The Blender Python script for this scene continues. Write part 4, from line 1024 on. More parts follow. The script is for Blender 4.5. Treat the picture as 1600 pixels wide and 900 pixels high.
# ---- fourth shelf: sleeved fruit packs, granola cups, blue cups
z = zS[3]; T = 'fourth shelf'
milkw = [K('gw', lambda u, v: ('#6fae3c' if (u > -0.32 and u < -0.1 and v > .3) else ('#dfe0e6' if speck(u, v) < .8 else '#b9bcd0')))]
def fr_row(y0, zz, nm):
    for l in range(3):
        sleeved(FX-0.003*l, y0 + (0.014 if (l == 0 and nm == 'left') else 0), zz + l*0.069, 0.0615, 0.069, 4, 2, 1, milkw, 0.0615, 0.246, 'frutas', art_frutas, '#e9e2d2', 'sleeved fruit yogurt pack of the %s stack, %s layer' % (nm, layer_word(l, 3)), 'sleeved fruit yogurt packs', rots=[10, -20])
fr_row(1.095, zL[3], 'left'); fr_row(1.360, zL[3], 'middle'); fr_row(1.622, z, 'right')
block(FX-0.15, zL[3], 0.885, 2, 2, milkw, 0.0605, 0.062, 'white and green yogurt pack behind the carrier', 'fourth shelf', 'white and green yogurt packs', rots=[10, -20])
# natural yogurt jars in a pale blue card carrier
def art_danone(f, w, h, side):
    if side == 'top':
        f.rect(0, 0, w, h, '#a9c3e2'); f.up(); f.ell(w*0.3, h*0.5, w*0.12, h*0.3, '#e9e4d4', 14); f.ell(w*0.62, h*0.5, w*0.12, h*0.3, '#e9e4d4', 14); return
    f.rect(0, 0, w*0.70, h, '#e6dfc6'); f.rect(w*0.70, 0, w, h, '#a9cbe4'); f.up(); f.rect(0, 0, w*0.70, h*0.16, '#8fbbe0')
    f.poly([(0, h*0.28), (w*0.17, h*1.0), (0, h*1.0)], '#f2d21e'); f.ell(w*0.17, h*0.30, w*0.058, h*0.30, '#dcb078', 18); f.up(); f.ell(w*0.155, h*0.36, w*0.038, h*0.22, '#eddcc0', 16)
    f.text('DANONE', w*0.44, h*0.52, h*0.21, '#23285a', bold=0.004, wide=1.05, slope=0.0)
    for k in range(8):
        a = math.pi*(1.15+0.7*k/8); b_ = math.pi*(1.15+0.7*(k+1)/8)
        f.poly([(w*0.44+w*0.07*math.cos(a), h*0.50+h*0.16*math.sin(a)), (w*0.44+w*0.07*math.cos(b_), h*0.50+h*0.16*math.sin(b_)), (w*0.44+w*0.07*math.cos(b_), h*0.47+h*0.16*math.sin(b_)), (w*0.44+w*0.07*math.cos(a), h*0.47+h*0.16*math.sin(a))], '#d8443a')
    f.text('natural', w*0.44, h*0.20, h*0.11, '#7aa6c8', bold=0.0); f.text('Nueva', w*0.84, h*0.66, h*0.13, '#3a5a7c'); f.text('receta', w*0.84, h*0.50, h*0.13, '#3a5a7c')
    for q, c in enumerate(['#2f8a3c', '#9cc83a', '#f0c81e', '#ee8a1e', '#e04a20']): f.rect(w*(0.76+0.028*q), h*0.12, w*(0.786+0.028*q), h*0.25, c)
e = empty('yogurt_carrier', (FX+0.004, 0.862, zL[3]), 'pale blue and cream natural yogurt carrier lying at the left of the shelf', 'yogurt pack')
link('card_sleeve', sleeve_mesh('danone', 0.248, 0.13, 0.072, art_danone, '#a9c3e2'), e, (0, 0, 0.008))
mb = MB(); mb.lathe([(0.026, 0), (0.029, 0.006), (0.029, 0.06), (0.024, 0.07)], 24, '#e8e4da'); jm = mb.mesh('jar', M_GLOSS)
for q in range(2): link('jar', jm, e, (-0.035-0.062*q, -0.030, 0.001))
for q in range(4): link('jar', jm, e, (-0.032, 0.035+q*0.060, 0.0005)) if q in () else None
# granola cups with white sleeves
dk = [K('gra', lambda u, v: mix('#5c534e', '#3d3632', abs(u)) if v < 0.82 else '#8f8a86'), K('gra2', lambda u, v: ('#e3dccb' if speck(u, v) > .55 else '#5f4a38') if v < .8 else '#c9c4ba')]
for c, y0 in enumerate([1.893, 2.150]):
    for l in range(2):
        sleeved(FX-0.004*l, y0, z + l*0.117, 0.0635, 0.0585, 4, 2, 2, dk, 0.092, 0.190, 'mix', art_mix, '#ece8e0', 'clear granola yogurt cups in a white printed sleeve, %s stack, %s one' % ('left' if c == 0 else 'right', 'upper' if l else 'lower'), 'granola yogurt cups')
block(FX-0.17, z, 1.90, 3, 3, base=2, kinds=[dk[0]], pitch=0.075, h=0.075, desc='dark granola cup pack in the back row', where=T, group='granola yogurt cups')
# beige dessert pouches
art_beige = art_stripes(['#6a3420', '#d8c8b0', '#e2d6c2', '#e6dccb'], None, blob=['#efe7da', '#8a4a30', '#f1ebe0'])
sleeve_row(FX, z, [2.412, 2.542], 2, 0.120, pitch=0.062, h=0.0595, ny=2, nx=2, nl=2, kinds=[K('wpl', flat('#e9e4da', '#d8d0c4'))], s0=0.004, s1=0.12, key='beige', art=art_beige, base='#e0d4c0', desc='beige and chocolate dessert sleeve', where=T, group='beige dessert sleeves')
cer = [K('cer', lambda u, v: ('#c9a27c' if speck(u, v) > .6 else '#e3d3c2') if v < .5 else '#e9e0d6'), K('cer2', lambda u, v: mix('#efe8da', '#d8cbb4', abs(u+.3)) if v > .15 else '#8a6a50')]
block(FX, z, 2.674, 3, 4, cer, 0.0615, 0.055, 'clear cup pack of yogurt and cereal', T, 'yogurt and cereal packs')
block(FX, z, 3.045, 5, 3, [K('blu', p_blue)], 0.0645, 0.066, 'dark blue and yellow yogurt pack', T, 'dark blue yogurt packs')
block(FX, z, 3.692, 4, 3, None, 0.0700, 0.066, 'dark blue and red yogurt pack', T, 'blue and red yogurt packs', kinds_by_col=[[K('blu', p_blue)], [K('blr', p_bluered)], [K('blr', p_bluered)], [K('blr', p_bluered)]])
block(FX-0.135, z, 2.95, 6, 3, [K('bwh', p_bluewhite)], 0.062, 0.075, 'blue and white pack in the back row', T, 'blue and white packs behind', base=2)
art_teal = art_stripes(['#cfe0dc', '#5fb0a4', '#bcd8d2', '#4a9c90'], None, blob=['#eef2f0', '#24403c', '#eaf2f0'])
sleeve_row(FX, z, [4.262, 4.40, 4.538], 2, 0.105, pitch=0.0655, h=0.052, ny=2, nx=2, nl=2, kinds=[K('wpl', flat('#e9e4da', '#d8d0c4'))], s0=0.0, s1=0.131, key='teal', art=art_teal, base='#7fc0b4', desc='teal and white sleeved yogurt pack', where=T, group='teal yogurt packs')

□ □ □

— TO BE DONE —
Extract all of the data shown above and repeat it verbatim.

— TASK OUTPUT —
The Blender Python script for this scene continues. Write part 4, from line 1024 on. More parts follow. The script is for Blender 4.5. Treat the picture as 1600 pixels wide and 900 pixels high.
# ---- fourth shelf: sleeved fruit packs, granola cups, blue cups
z = zS[3]; T = 'fourth shelf'
milkw = [K('gw', lambda u, v: ('#6fae3c' if (u > -0.32 and u < -0.1 and v > .3) else ('#dfe0e6' if speck(u, v) < .8 else '#b9bcd0')))]
def fr_row(y0, zz, nm):
    for l in range(3):
        sleeved(FX-0.003*l, y0 + (0.014 if (l == 0 and nm == 'left') else 0), zz + l*0.069, 0.0615, 0.069, 4, 2, 1, milkw, 0.0615, 0.246, 'frutas', art_frutas, '#e9e2d2', 'sleeved fruit yogurt pack of the %s stack, %s layer' % (nm, layer_word(l, 3)), 'sleeved fruit yogurt packs', rots=[10, -20])
fr_row(1.095, zL[3], 'left'); fr_row(1.360, zL[3], 'middle'); fr_row(1.622, z, 'right')
block(FX-0.15, zL[3], 0.885, 2, 2, milkw, 0.0605, 0.062, 'white and green yogurt pack behind the carrier', 'fourth shelf', 'white and green yogurt packs', rots=[10, -20])
# natural yogurt jars in a pale blue card carrier
def art_danone(f, w, h, side):
    if side == 'top':
        f.rect(0, 0, w, h, '#a9c3e2'); f.up(); f.ell(w*0.3, h*0.5, w*0.12, h*0.3, '#e9e4d4', 14); f.ell(w*0.62, h*0.5, w*0.12, h*0.3, '#e9e4d4', 14); return
    f.rect(0, 0, w*0.70, h, '#e6dfc6'); f.rect(w*0.70, 0, w, h, '#a9cbe4'); f.up(); f.rect(0, 0, w*0.70, h*0.16, '#8fbbe0')
    f.poly([(0, h*0.28), (w*0.17, h*1.0), (0, h*1.0)], '#f2d21e'); f.ell(w*0.17, h*0.30, w*0.058, h*0.30, '#dcb078', 18); f.up(); f.ell(w*0.155, h*0.36, w*0.038, h*0.22, '#eddcc0', 16)
    f.text('DANONE', w*0.44, h*0.52, h*0.21, '#23285a', bold=0.004, wide=1.05, slope=0.0)
    for k in range(8):
        a = math.pi*(1.15+0.7*k/8); b_ = math.pi*(1.15+0.7*(k+1)/8)
        f.poly([(w*0.44+w*0.07*math.cos(a), h*0.50+h*0.16*math.sin(a)), (w*0.44+w*0.07*math.cos(b_), h*0.50+h*0.16*math.sin(b_)), (w*0.44+w*0.07*math.cos(b_), h*0.47+h*0.16*math.sin(b_)), (w*0.44+w*0.07*math.cos(a), h*0.47+h*0.16*math.sin(a))], '#d8443a')
    f.text('natural', w*0.44, h*0.20, h*0.11, '#7aa6c8', bold=0.0); f.text('Nueva', w*0.84, h*0.66, h*0.13, '#3a5a7c'); f.text('receta', w*0.84, h*0.50, h*0.13, '#3a5a7c')
    for q, c in enumerate(['#2f8a3c', '#9cc83a', '#f0c81e', '#ee8a1e', '#e04a20']): f.rect(w*(0.76+0.028*q), h*0.12, w*(0.786+0.028*q), h*0.25, c)
e = empty('yogurt_carrier', (FX+0.004, 0.862, zL[3]), 'pale blue and cream natural yogurt carrier lying at the left of the shelf', 'yogurt pack')
link('card_sleeve', sleeve_mesh('danone', 0.248, 0.13, 0.072, art_danone, '#a9c3e2'), e, (0, 0, 0.008))
mb = MB(); mb.lathe([(0.026, 0), (0.029, 0.006), (0.029, 0.06), (0.024, 0.07)], 24, '#e8e4da'); jm = mb.mesh('jar', M_GLOSS)
for q in range(2): link('jar', jm, e, (-0.035-0.062*q, -0.030, 0.001))
for q in range(4): link('jar', jm, e, (-0.032, 0.035+q*0.060, 0.0005)) if q in () else None
# granola cups with white sleeves
dk = [K('gra', lambda u, v: mix('#5c534e', '#3d3632', abs(u)) if v < 0.82 else '#8f8a86'), K('gra2', lambda u, v: ('#e3dccb' if speck(u, v) > .55 else '#5f4a38') if v < .8 else '#c9c4ba')]
for c, y0 in enumerate([1.893, 2.150]):
    for l in range(2):
        sleeved(FX-0.004*l, y0, z + l*0.117, 0.0635, 0.0585, 4, 2, 2, dk, 0.092, 0.190, 'mix', art_mix, '#ece8e0', 'clear granola yogurt cups in a white printed sleeve, %s stack, %s one' % ('left' if c == 0 else 'right', 'upper' if l else 'lower'), 'granola yogurt cups')
block(FX-0.17, z, 1.90, 3, 3, base=2, kinds=[dk[0]], pitch=0.075, h=0.075, desc='dark granola cup pack in the back row', where=T, group='granola yogurt cups')
# beige dessert pouches
art_beige = art_stripes(['#6a3420', '#d8c8b0', '#e2d6c2', '#e6dccb'], None, blob=['#efe7da', '#8a4a30', '#f1ebe0'])
sleeve_row(FX, z, [2.412, 2.542], 2, 0.120, pitch=0.062, h=0.0595, ny=2, nx=2, nl=2, kinds=[K('wpl', flat('#e9e4da', '#d8d0c4'))], s0=0.004, s1=0.12, key='beige', art=art_beige, base='#e0d4c0', desc='beige and chocolate dessert sleeve', where=T, group='beige dessert sleeves')
cer = [K('cer', lambda u, v: ('#c9a27c' if speck(u, v) > .6 else '#e3d3c2') if v < .5 else '#e9e0d6'), K('cer2', lambda u, v: mix('#efe8da', '#d8cbb4', abs(u+.3)) if v > .15 else '#8a6a50')]
block(FX, z, 2.674, 3, 4, cer, 0.0615, 0.055, 'clear cup pack of yogurt and cereal', T, 'yogurt and cereal packs')
block(FX, z, 3.045, 5, 3, [K('blu', p_blue)], 0.0645, 0.066, 'dark blue and yellow yogurt pack', T, 'dark blue yogurt packs')
block(FX, z, 3.692, 4, 3, None, 0.0700, 0.066, 'dark blue and red yogurt pack', T, 'blue and red yogurt packs', kinds_by_col=[[K('blu', p_blue)], [K('blr', p_bluered)], [K('blr', p_bluered)], [K('blr', p_bluered)]])
block(FX-0.135, z, 2.95, 6, 3, [K('bwh', p_bluewhite)], 0.062, 0.075, 'blue and white pack in the back row', T, 'blue and white packs behind', base=2)
art_teal = art_stripes(['#cfe0dc', '#5fb0a4', '#bcd8d2', '#4a9c90'], None, blob=['#eef2f0', '#24403c', '#eaf2f0'])
sleeve_row(FX, z, [4.262, 4.40, 4.538], 2, 0.105, pitch=0.0655, h=0.052, ny=2, nx=2, nl=2, kinds=[K('wpl', flat('#e9e4da', '#d8d0c4'))], s0=0.0, s1=0.131, key='teal', art=art_teal, base='#7fc0b4', desc='teal and white sleeved yogurt pack', where=T, group='teal yogurt packs')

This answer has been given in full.